## EXERCISE DETAILS
Return the whole listing, keeping every character the same.

## PROVIDED DATA
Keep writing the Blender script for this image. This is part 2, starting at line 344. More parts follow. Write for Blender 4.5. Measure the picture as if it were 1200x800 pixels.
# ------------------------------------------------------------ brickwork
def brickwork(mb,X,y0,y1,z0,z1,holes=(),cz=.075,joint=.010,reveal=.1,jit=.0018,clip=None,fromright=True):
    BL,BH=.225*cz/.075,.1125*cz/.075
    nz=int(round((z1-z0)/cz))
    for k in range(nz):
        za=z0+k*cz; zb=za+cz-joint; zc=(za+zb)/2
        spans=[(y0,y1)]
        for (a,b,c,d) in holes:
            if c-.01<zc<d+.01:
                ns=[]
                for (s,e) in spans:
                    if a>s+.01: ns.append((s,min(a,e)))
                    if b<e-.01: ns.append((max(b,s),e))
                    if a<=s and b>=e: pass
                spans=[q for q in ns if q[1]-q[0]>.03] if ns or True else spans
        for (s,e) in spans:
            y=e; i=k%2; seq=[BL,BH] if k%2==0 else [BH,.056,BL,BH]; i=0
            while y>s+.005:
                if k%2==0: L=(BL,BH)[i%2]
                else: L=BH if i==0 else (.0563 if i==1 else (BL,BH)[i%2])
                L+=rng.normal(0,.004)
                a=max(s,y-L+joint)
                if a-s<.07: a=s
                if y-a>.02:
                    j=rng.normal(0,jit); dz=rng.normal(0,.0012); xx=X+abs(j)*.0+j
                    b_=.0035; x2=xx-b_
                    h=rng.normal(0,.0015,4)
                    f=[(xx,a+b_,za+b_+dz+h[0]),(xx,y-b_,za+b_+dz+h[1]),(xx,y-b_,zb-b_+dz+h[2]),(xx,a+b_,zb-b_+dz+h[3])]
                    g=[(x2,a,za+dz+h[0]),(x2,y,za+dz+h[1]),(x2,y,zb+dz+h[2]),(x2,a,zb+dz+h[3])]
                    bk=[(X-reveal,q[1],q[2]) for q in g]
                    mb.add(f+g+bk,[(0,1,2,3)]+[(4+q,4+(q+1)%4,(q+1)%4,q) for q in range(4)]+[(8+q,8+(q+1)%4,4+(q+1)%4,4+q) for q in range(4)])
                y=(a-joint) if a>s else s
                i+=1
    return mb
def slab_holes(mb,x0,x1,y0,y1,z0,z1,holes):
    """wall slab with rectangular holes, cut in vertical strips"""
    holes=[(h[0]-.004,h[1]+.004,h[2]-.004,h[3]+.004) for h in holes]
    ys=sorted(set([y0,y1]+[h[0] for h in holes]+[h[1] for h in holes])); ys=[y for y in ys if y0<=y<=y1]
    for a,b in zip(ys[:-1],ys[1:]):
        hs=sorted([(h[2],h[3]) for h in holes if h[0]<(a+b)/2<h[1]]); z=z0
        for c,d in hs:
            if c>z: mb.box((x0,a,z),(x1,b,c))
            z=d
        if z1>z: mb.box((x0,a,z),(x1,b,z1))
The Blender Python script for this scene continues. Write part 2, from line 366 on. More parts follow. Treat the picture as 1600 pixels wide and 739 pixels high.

## WRITTEN ANSWER
Keep writing the Blender script for this image. This is part 2, starting at line 344. More parts follow. Write for Blender 4.5. Measure the picture as if it were 1200x800 pixels.
# ------------------------------------------------------------ brickwork
def brickwork(mb,X,y0,y1,z0,z1,holes=(),cz=.075,joint=.010,reveal=.1,jit=.0018,clip=None,fromright=True):
    BL,BH=.225*cz/.075,.1125*cz/.075
    nz=int(round((z1-z0)/cz))
    for k in range(nz):
        za=z0+k*cz; zb=za+cz-joint; zc=(za+zb)/2
        spans=[(y0,y1)]
        for (a,b,c,d) in holes:
            if c-.01<zc<d+.01:
                ns=[]
                for (s,e) in spans:
                    if a>s+.01: ns.append((s,min(a,e)))
                    if b<e-.01: ns.append((max(b,s),e))
                    if a<=s and b>=e: pass
                spans=[q for q in ns if q[1]-q[0]>.03] if ns or True else spans
        for (s,e) in spans:
            y=e; i=k%2; seq=[BL,BH] if k%2==0 else [BH,.056,BL,BH]; i=0
            while y>s+.005:
                if k%2==0: L=(BL,BH)[i%2]
                else: L=BH if i==0 else (.0563 if i==1 else (BL,BH)[i%2])
                L+=rng.normal(0,.004)
                a=max(s,y-L+joint)
                if a-s<.07: a=s
                if y-a>.02:
                    j=rng.normal(0,jit); dz=rng.normal(0,.0012); xx=X+abs(j)*.0+j
                    b_=.0035; x2=xx-b_
                    h=rng.normal(0,.0015,4)
                    f=[(xx,a+b_,za+b_+dz+h[0]),(xx,y-b_,za+b_+dz+h[1]),(xx,y-b_,zb-b_+dz+h[2]),(xx,a+b_,zb-b_+dz+h[3])]
                    g=[(x2,a,za+dz+h[0]),(x2,y,za+dz+h[1]),(x2,y,zb+dz+h[2]),(x2,a,zb+dz+h[3])]
                    bk=[(X-reveal,q[1],q[2]) for q in g]
                    mb.add(f+g+bk,[(0,1,2,3)]+[(4+q,4+(q+1)%4,(q+1)%4,q) for q in range(4)]+[(8+q,8+(q+1)%4,4+(q+1)%4,4+q) for q in range(4)])
                y=(a-joint) if a>s else s
                i+=1
    return mb
def slab_holes(mb,x0,x1,y0,y1,z0,z1,holes):
    """wall slab with rectangular holes, cut in vertical strips"""
    holes=[(h[0]-.004,h[1]+.004,h[2]-.004,h[3]+.004) for h in holes]
    ys=sorted(set([y0,y1]+[h[0] for h in holes]+[h[1] for h in holes])); ys=[y for y in ys if y0<=y<=y1]
    for a,b in zip(ys[:-1],ys[1:]):
        hs=sorted([(h[2],h[3]) for h in holes if h[0]<(a+b)/2<h[1]]); z=z0
        for c,d in hs:
            if c>z: mb.box((x0,a,z),(x1,b,c))
            z=d
        if z1>z: mb.box((x0,a,z),(x1,b,z1))
The Blender Python script for this scene continues. Write part 2, from line 366 on. More parts follow. Treat the picture as 1600 pixels wide and 739 pixels high.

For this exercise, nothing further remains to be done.